§ Objective
Output exactly the span of lines that begins at the line containing "hand=skin_body('hand',hv,he,hr,M['skin'],root=0,lev=3)" and ends at the line containing "hand.matrix_world=Mx.copy()", both lines included.
──────── Data provided ────────
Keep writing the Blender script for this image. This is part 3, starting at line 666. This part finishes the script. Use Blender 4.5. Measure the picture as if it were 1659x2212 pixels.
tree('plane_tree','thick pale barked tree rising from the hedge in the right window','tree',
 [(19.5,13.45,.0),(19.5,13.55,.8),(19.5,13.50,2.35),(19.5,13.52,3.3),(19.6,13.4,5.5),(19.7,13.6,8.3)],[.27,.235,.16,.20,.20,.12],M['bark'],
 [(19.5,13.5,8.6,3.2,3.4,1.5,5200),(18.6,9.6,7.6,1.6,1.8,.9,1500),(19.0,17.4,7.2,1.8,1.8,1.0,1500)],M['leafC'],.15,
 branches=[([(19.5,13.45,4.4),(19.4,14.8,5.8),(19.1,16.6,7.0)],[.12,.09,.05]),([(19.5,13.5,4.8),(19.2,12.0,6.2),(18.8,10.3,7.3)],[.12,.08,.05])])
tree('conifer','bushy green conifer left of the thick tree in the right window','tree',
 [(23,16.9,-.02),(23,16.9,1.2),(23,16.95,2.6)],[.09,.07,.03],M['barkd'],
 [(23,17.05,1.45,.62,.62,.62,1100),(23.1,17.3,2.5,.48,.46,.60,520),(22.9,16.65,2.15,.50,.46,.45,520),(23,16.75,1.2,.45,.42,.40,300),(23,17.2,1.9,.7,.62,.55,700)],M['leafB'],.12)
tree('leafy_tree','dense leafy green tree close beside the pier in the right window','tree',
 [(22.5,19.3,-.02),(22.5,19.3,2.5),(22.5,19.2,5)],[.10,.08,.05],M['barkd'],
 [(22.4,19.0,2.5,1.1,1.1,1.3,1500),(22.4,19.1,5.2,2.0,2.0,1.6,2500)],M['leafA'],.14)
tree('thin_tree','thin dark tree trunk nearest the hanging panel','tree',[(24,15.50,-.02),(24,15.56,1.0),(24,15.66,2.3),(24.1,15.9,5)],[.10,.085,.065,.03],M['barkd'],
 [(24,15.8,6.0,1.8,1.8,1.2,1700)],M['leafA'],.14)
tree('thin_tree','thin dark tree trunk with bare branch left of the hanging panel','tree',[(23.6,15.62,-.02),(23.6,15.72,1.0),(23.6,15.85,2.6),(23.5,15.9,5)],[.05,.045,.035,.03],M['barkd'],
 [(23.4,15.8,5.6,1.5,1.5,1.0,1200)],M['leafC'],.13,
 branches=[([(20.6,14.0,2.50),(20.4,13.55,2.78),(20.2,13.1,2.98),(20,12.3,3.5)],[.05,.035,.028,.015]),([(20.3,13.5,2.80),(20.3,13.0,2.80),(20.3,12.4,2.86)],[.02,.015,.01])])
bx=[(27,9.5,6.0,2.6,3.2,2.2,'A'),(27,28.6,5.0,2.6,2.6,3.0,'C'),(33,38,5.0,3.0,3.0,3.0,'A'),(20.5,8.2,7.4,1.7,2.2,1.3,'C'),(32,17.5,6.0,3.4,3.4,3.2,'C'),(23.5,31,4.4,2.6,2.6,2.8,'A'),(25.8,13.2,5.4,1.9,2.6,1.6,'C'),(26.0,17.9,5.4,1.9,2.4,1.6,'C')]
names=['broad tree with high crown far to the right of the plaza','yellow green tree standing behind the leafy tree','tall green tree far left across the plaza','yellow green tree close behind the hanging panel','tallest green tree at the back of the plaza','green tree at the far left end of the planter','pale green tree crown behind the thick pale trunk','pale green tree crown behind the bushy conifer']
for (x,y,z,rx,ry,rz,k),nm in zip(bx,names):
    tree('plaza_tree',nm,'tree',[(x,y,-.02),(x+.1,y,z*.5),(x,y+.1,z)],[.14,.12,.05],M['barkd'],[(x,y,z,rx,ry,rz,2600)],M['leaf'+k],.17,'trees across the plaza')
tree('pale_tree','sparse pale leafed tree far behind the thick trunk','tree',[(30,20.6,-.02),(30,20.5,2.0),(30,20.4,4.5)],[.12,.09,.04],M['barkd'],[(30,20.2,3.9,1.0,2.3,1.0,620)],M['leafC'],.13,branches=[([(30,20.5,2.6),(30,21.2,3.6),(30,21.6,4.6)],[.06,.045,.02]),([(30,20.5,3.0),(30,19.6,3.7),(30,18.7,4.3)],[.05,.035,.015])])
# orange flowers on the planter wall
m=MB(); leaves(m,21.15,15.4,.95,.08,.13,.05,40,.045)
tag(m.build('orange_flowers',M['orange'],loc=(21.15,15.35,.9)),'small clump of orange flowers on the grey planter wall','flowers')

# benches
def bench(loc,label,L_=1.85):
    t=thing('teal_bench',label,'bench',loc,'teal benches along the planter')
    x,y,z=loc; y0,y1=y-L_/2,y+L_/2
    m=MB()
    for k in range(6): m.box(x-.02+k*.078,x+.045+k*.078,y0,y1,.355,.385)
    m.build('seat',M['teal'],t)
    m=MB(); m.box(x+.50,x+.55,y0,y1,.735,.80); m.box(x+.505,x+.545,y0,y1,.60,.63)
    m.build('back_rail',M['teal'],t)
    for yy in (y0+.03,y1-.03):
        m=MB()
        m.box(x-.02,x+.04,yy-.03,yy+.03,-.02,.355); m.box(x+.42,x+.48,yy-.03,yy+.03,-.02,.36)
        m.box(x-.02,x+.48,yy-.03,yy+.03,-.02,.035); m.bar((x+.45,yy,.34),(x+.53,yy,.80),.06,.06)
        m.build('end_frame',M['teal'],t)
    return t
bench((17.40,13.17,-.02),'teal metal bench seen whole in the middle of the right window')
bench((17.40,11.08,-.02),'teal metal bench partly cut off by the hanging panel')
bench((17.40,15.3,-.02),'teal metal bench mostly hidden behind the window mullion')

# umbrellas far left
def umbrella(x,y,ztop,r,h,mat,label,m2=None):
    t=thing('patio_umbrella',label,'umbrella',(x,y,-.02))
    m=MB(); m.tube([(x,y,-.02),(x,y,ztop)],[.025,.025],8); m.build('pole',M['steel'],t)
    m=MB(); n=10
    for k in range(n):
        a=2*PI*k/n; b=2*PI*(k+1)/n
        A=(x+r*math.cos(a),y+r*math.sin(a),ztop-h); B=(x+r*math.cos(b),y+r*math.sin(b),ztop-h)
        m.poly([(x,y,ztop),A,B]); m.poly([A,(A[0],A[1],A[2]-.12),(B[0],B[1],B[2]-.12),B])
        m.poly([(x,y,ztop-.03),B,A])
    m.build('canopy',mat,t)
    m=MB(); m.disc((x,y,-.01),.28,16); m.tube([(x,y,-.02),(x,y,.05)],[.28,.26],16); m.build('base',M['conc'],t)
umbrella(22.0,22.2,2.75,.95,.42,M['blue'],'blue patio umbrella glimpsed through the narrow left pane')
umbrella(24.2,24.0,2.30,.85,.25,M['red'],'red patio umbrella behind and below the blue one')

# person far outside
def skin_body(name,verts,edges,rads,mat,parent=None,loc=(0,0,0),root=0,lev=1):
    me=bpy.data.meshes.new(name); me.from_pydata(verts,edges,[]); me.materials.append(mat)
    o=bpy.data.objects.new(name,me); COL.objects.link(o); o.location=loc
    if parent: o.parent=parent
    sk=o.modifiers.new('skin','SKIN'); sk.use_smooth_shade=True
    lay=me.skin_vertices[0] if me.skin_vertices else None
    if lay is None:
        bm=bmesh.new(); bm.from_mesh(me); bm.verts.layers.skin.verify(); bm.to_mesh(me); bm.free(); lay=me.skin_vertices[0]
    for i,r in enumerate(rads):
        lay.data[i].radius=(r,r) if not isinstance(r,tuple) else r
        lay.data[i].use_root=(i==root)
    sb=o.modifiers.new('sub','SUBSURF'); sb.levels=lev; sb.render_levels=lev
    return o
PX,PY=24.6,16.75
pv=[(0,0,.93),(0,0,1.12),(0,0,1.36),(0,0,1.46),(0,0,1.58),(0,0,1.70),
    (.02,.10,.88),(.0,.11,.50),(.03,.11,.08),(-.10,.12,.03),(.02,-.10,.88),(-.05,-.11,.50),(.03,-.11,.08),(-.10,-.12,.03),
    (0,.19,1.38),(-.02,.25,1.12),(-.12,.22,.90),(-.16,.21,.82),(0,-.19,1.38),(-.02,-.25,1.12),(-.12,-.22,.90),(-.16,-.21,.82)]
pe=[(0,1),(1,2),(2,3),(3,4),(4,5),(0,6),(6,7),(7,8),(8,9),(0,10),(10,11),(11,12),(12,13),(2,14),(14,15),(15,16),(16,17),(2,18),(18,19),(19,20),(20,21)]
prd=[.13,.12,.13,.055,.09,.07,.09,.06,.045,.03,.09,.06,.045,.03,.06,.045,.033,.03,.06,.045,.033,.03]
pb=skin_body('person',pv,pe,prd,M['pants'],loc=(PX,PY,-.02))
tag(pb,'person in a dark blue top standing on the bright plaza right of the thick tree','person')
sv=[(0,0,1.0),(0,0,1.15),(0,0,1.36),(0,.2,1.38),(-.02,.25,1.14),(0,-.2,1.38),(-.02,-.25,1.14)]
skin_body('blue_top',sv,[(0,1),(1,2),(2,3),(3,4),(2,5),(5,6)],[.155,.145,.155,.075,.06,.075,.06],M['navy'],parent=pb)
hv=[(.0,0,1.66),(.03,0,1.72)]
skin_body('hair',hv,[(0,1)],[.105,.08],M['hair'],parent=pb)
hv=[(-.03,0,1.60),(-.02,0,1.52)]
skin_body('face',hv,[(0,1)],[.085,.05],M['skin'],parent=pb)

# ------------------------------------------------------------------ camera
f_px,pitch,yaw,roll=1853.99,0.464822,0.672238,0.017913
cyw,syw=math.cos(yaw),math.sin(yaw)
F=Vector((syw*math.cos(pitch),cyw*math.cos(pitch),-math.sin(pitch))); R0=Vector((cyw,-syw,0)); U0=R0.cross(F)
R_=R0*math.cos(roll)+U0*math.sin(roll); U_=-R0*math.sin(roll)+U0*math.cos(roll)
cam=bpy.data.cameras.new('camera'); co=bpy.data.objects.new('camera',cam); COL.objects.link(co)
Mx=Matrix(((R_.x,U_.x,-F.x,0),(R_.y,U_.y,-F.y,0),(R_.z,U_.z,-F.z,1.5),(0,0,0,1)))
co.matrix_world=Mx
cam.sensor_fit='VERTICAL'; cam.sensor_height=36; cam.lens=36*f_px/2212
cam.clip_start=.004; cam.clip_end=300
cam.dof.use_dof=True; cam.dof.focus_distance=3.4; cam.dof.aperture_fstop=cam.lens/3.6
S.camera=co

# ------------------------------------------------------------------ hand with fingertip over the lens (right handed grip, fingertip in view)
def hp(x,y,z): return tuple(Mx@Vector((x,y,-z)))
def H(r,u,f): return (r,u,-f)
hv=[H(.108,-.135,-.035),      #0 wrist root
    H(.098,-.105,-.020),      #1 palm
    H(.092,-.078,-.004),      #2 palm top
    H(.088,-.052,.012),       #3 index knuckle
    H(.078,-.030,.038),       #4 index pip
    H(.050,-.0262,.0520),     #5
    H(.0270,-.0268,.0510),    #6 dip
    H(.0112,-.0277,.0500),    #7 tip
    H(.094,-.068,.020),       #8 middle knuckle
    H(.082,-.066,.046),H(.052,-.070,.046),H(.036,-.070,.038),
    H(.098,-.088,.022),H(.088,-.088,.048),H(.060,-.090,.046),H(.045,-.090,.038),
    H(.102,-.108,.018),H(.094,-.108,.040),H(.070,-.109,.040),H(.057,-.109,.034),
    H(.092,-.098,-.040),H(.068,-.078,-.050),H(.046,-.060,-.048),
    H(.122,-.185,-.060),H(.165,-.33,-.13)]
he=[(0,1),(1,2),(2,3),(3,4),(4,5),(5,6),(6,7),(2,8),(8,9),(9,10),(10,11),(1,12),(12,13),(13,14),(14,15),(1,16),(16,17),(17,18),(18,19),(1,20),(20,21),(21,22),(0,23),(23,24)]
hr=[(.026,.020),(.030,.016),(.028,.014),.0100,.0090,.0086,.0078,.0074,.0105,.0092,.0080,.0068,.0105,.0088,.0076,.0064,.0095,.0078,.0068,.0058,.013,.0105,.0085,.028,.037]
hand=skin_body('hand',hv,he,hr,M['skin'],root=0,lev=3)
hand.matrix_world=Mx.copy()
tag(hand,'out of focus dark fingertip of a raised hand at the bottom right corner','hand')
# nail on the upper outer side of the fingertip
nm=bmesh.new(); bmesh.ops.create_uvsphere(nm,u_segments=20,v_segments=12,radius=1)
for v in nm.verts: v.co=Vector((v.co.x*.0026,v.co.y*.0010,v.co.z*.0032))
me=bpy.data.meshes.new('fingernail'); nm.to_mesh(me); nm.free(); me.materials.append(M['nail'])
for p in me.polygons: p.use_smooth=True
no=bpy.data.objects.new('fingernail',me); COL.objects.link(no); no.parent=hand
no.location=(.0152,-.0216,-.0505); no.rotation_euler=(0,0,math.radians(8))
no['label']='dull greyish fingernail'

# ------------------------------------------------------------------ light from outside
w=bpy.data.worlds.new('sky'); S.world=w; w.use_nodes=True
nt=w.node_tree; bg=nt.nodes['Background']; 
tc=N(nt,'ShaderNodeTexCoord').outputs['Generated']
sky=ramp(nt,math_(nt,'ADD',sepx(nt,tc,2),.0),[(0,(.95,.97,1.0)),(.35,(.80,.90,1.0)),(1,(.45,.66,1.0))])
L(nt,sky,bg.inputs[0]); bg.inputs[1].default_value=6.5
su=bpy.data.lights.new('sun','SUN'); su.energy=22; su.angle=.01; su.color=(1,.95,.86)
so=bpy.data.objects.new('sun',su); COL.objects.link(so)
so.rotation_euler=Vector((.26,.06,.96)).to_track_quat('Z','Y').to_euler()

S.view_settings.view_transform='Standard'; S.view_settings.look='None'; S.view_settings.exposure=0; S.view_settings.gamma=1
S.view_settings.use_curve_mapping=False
────────
§ Full answer
hand=skin_body('hand',hv,he,hr,M['skin'],root=0,lev=3)
hand.matrix_world=Mx.copy()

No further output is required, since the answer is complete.